I started doing my research to find out how plyometrics impact physique hypertrophy and muscle building. Specifically, I wanted to know if plyometrics would help me in my pursuit to improve my physique.

What I found was this small study showing that plyometrics increases the area of type I & II muscle fibers. I also found this study comparing the effects of resistance training and plyometrics. It found that plyometrics were the best at increasing power, and both resistance training and power were similar in increasing strength and gross muscle size. Finally I found this study comparing a program of only strength training to a program of only plyometrics to a program that incorporated both. What they found was that the program incorporating both strength training and plyometrics worked best at increasing both strength and power.

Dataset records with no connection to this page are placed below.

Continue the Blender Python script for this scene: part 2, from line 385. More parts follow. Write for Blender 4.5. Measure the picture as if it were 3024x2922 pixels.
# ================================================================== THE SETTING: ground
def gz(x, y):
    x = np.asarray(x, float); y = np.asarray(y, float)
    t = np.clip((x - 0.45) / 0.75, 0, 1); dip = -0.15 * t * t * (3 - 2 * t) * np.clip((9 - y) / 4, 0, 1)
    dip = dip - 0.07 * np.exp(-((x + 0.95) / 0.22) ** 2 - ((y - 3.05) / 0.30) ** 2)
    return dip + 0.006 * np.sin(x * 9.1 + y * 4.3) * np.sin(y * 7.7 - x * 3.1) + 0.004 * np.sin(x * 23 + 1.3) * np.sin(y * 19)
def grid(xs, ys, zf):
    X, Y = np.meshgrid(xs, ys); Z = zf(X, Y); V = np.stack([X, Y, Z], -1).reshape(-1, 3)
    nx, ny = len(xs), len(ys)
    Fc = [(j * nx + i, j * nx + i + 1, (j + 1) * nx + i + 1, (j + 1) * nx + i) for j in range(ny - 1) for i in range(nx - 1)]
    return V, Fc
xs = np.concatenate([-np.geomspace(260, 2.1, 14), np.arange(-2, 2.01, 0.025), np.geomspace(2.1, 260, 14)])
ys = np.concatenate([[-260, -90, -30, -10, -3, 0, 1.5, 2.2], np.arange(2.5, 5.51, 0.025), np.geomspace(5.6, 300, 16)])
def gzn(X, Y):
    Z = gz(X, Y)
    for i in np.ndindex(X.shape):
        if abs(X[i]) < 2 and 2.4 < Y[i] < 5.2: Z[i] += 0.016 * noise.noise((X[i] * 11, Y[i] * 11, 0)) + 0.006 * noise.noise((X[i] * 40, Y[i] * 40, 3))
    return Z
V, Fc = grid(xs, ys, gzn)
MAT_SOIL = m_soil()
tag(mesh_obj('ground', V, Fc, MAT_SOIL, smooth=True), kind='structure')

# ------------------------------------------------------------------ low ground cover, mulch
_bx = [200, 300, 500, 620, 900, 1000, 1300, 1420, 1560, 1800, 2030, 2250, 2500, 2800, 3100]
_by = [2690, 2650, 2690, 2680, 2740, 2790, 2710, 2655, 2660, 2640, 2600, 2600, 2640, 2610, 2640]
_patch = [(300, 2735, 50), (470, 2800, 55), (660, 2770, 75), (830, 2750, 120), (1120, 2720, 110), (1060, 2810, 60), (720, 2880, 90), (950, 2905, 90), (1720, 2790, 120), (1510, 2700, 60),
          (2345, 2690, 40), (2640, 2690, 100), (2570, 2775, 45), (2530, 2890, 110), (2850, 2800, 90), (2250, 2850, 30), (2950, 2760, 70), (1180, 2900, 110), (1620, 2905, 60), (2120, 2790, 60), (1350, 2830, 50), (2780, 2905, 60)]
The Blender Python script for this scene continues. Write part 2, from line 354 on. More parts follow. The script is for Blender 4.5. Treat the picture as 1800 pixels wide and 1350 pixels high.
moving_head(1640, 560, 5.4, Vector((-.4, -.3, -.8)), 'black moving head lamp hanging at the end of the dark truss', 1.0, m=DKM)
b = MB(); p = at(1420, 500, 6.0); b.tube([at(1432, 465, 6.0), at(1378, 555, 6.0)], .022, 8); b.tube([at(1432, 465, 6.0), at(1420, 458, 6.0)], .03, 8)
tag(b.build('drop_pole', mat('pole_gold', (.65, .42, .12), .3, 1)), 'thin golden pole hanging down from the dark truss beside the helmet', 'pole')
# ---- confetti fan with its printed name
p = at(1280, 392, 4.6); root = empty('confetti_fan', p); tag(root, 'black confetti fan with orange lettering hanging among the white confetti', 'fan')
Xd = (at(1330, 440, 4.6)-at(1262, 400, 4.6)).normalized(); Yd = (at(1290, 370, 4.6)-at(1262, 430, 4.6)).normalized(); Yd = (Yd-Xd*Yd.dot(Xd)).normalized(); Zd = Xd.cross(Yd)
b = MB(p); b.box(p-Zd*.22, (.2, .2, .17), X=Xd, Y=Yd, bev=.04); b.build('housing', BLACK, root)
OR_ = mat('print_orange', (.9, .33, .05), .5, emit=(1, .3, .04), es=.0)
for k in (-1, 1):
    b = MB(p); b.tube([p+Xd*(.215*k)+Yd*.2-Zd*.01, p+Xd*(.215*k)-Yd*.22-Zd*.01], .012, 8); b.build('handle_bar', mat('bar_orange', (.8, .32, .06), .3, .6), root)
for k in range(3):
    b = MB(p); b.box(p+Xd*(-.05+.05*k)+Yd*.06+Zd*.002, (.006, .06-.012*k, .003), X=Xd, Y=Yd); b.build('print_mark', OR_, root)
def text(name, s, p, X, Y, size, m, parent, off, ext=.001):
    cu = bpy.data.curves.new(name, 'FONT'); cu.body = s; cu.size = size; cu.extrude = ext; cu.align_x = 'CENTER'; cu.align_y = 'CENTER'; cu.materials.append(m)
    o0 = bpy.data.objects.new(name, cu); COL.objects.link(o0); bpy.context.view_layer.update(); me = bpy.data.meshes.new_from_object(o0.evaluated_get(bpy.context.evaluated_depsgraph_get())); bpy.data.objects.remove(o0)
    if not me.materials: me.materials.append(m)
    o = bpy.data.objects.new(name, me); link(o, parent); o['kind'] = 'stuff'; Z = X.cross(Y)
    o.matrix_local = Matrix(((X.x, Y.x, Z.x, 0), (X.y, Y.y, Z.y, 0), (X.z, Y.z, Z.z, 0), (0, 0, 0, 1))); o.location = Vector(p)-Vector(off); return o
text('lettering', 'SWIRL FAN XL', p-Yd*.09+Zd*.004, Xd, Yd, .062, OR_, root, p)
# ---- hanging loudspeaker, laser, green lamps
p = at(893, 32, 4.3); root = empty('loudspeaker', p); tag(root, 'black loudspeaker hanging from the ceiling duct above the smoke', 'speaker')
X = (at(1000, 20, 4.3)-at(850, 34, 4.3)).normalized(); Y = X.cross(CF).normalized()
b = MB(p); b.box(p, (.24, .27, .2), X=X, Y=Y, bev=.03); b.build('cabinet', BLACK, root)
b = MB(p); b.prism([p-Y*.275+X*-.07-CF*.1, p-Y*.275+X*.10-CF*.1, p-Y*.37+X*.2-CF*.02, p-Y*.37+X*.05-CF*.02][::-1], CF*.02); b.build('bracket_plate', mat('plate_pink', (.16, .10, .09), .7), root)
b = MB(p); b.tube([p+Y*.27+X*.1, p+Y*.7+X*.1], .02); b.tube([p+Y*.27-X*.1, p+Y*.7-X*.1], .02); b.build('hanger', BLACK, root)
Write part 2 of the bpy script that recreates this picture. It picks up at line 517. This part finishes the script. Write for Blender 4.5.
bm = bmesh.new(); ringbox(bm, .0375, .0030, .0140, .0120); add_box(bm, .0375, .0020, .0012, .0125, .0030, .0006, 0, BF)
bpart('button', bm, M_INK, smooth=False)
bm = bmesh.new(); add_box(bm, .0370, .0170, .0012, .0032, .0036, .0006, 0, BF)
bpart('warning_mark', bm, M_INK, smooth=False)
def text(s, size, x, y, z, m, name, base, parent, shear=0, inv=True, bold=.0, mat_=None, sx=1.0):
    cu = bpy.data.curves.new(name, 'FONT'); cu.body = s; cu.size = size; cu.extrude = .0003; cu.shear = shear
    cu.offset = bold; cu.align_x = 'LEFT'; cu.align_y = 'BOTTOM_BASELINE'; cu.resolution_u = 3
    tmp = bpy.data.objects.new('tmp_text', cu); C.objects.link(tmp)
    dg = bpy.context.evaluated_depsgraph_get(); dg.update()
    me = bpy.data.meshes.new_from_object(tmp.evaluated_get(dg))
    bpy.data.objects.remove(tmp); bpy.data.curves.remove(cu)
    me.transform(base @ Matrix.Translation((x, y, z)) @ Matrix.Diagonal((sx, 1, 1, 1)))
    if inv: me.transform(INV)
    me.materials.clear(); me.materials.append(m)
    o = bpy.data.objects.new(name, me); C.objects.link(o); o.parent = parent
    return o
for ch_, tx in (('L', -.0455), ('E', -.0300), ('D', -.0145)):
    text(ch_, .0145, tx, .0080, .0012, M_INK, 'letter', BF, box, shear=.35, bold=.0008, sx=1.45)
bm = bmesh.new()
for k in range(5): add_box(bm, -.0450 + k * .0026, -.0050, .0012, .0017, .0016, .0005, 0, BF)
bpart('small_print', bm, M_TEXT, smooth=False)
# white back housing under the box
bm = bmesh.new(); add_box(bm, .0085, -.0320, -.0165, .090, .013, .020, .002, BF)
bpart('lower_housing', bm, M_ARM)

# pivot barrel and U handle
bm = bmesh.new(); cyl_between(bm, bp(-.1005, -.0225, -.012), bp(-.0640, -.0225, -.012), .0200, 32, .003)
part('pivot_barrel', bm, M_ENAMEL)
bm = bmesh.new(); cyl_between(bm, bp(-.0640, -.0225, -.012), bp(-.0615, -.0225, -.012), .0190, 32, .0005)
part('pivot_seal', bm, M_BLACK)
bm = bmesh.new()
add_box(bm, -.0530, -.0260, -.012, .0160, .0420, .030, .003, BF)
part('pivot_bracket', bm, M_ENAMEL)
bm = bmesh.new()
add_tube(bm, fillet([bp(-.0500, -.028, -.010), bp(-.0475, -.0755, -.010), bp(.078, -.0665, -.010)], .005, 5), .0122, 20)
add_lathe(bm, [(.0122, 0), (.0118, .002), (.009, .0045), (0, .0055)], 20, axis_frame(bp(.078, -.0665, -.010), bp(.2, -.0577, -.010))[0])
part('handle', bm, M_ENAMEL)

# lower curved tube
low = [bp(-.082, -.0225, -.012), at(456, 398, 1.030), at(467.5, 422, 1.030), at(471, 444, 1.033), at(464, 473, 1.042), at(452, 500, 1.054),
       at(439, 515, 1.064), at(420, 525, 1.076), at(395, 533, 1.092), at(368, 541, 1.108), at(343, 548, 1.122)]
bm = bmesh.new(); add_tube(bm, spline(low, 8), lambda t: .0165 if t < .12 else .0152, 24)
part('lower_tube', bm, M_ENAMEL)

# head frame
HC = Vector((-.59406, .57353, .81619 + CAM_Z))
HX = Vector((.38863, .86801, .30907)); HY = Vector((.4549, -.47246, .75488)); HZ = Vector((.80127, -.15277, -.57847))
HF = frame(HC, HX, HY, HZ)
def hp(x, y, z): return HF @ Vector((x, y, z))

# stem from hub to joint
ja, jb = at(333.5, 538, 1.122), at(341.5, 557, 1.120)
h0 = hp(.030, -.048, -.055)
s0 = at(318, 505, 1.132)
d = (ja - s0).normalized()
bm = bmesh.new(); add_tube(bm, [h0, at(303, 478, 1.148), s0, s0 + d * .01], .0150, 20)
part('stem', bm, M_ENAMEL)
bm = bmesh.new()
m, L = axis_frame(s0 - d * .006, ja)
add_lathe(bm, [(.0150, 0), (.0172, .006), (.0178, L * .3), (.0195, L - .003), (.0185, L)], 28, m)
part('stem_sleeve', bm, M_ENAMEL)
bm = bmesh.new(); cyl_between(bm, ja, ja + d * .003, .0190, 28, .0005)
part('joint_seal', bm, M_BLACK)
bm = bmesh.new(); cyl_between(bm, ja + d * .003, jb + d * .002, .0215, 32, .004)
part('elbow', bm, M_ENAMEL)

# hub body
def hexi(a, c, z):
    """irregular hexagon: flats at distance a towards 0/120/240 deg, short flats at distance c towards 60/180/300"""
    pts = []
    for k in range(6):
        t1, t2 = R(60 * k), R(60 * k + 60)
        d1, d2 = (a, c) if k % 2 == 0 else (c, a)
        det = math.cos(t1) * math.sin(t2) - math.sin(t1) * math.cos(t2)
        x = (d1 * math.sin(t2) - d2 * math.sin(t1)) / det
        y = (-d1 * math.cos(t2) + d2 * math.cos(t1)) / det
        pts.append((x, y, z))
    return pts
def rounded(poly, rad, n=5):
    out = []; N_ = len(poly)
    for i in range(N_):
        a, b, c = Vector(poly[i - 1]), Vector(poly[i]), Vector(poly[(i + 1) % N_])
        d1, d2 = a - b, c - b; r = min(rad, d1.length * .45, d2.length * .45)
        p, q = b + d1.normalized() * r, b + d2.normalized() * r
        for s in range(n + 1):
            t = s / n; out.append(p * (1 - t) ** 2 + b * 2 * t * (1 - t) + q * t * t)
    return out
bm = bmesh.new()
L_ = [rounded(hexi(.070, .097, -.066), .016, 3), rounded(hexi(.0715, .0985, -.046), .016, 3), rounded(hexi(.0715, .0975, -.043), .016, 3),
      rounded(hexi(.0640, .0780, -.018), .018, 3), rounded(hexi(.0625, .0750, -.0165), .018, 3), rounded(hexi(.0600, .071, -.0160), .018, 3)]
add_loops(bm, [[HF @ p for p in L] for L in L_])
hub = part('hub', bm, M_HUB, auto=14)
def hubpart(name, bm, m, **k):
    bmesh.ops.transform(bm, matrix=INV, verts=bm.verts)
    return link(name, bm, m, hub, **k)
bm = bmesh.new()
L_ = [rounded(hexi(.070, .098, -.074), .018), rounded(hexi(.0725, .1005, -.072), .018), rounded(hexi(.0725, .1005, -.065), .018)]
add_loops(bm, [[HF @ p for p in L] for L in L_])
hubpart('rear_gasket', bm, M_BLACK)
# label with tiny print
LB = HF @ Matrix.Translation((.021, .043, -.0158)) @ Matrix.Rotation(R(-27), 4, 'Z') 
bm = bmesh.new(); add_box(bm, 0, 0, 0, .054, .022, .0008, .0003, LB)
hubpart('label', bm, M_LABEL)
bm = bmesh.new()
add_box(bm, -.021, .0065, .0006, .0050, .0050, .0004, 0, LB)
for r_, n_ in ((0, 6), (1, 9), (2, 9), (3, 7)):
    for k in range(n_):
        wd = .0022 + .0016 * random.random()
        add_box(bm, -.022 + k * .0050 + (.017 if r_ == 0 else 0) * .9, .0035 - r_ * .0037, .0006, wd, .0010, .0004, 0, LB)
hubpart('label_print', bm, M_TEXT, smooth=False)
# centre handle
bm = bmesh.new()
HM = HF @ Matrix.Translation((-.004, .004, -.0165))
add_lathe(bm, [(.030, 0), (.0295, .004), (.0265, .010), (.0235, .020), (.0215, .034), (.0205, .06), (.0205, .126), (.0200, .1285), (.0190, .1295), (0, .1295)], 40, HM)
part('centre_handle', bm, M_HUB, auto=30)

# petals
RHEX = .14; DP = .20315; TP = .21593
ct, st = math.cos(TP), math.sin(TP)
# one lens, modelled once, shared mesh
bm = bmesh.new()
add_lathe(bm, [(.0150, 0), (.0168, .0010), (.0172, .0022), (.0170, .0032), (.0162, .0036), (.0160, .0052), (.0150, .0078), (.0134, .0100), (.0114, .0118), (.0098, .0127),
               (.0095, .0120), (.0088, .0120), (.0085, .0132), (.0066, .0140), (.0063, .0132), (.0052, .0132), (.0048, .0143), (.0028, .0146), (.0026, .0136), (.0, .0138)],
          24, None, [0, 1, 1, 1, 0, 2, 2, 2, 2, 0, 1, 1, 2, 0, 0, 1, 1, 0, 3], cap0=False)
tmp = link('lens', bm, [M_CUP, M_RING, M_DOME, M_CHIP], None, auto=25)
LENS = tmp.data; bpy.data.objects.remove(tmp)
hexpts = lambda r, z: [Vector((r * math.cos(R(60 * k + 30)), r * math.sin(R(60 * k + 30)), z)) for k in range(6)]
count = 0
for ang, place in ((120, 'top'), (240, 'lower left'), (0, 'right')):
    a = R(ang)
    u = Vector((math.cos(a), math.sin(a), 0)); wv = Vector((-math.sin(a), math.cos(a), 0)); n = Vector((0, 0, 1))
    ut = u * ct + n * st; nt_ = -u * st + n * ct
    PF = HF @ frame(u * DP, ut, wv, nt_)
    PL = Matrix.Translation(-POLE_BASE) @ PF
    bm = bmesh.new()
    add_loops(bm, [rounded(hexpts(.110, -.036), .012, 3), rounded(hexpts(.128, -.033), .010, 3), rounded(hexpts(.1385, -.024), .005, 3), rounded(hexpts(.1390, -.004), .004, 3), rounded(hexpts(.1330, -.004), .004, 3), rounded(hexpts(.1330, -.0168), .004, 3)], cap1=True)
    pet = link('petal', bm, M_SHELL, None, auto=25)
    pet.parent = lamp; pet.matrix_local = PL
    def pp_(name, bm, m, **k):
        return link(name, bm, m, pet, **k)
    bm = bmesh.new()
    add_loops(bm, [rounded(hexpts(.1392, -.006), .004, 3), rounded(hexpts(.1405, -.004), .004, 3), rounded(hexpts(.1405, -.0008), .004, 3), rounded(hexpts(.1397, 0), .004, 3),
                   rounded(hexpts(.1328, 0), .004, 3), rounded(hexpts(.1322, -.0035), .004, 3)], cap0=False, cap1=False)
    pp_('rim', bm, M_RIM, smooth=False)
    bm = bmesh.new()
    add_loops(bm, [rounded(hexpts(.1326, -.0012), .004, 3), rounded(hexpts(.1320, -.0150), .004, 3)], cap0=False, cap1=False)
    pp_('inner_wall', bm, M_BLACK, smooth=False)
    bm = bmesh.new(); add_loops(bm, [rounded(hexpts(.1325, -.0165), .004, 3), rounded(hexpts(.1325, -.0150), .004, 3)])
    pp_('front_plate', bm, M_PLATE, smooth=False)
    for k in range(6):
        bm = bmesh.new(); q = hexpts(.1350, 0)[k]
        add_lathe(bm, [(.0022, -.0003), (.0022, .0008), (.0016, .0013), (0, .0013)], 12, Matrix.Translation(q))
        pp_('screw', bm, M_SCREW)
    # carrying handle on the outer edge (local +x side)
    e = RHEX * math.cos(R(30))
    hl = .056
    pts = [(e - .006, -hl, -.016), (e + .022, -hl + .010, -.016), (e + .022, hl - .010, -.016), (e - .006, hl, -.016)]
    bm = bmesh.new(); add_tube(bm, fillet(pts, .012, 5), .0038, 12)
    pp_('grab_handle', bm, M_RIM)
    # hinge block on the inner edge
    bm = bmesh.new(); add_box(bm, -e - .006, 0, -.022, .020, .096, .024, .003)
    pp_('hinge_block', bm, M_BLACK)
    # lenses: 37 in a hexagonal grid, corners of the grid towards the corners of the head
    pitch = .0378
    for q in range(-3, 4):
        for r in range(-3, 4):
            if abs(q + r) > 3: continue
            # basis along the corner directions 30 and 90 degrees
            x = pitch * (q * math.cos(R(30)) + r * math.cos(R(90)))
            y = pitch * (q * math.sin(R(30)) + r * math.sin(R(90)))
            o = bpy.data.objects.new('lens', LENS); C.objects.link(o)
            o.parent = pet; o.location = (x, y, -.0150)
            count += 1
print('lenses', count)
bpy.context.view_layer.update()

So in conclusion, it looks like the data supports that plyometrics help build muscle and that the best program is one incorporating both strength training and plyometrics.

Even though I am not a huge fan of doing plyometrics I will continue to incorporate them into my workouts. I find that plyometrics are easier to take if I superset them with a traditional strength training exercise. For example, supersetting squats with high jumps. I also think plyometrics are great for mixing things up or getting an intense workout when you don’t have a lot of time or equipment.

Here is a simple plyometric plan. I usually repeat it circuit style 4-5 time:

  • 15 pop squats
  • 15 switch lunges
  • 15 wide stance jumps holding for 5 seconds at the bottom of each jump.
  • 15 narrow stance jumps
  • 15 frog jumps

Do you do plyometrics? Love them or hate them?